Multiple Secularities, Post-Coloniality, and the Indian Conundrum

Anindita Chakrabarti (IIT Kanpur)

Much of the recent theorization on the concept of secular has questioned its monolithic and Eurocentric understanding and worked towards an analytical frame that better explained the practices and institutional dynamics associated with it. Much of this scholarship has been situated within the post-colonial contexts untouched by the temporality of the post-secular. How does the idea of secularity/secularism work in these socio-political contexts? The concept of multiple secularities has initiated a discussion beyond the political ideologies of separation between religion and state/politics as it detects a variety of combinations of religion, national politics and the claims of religious groups and secular agents in the public sphere. It frames the debate not around the question whether secularism/secularity are culturally inauthentic and a western import, but how the boundaries between religion and secular spheres are negotiated, challenged, and redrawn. In this presentation I map the secularity debate in India on three key registers: First, the separation of religion and politics/state and its impossibility in the Indian context; second, secularity as rights and justice; third, an increasing judicialization of the question of religion and its aftermath. I argue that the frame of multiple secularities offers not an idea of multicultural relativism but a conceptual tool to identify secularity as a multi-value idea.

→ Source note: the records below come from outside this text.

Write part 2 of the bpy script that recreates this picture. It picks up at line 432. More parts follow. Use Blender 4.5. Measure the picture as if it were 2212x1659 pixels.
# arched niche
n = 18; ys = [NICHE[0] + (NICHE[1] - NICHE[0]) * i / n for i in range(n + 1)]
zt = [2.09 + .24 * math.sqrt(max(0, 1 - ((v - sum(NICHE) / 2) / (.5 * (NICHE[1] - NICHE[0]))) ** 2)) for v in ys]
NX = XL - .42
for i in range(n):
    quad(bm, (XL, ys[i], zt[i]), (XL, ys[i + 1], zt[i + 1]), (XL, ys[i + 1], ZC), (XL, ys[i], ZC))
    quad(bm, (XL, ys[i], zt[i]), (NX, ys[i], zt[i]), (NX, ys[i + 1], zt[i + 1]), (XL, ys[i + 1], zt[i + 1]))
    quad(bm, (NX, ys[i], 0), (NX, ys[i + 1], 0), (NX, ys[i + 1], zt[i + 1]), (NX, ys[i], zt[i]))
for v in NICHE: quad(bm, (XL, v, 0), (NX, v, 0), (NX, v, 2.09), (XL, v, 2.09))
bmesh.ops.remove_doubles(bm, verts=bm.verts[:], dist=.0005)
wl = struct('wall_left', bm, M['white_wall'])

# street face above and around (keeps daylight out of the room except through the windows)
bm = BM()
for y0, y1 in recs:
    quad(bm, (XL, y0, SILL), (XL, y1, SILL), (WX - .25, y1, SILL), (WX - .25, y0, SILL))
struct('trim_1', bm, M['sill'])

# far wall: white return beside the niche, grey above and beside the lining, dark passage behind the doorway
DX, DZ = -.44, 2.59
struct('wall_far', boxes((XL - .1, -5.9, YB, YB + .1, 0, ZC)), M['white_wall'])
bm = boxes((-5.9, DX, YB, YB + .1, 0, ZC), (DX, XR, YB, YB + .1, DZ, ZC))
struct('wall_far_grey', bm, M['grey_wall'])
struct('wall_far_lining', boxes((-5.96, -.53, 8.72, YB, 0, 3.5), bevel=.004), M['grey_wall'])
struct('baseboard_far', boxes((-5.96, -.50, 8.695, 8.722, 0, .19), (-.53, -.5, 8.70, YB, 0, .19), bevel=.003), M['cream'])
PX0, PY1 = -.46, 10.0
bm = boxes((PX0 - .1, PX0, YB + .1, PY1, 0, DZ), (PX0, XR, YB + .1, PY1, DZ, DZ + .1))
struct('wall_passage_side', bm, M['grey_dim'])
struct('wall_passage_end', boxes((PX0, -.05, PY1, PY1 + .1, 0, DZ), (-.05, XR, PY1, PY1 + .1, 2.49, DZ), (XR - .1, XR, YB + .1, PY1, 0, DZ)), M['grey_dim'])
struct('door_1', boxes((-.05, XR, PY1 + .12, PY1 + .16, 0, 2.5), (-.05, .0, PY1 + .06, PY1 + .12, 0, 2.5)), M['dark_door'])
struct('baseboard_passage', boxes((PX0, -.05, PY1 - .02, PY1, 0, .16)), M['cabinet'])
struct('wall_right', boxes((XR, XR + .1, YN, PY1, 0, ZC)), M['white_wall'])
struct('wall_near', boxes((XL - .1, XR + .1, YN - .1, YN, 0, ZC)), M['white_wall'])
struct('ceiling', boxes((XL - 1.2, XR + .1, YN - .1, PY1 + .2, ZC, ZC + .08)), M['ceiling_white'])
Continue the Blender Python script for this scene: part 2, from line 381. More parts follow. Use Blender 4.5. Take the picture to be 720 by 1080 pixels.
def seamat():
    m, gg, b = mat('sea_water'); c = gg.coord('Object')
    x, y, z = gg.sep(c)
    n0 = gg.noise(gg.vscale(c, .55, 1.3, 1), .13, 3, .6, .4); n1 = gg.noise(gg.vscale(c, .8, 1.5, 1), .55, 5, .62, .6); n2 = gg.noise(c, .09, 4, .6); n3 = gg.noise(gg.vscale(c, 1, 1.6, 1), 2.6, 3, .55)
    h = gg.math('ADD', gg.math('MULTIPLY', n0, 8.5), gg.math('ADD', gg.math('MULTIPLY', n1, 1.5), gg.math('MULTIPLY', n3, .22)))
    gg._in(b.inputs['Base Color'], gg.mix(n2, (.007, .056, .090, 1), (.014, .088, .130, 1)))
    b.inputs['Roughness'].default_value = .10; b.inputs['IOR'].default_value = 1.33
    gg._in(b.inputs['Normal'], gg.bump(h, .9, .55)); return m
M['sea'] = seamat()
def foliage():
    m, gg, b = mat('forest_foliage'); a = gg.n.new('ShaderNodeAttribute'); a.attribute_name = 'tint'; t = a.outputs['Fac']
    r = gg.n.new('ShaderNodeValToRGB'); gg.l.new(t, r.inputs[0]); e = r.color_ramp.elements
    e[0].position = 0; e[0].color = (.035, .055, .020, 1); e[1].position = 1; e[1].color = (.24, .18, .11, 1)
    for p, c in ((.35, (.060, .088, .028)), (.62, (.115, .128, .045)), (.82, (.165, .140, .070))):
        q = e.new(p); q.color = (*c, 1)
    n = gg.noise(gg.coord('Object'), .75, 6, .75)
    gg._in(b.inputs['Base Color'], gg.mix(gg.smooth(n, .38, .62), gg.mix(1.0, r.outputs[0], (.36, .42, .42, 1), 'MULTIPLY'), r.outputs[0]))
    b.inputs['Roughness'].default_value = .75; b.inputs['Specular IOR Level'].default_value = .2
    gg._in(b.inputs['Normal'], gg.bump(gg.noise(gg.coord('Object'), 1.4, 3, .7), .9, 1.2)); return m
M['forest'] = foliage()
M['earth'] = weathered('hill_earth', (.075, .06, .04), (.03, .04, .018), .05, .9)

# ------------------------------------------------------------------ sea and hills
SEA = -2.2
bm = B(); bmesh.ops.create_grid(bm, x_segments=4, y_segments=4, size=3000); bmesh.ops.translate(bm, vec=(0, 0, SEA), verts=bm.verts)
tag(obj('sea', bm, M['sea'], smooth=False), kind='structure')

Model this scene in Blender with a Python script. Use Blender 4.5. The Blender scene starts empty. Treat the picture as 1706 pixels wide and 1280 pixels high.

My work on Muslim family law in contemporary India has shown how the idea of secularity has shapeshifted in the recent decades as judicialization of the religious domain emerged as the key trope. In this context, the judiciary emerged as the sole arbitrator that determined what was ‘religion’ and what was not. This development has on one hand led to infringement of religious freedom, especially of religious minorities and homogenization of the religious majority. For me, the frame of multiple secularities offers a conceptual toolkit for investigating how the institutional practices and concomitant meaning evolve and change in these post-colonial contexts. In this presentation I will argue that in the contemporary public discourse in India we have seen a clear shift from the guiding principle of ‘balancing religious diversity’/‘principled distance’ to the concept of secularity as ‘subjection of religion to the rule of law’. This idea of secularity couched in the language of justice, constitutional rights, and a uniform civil code has not worked well for the religious minorities as the questions of religious difference and plurality go unasked.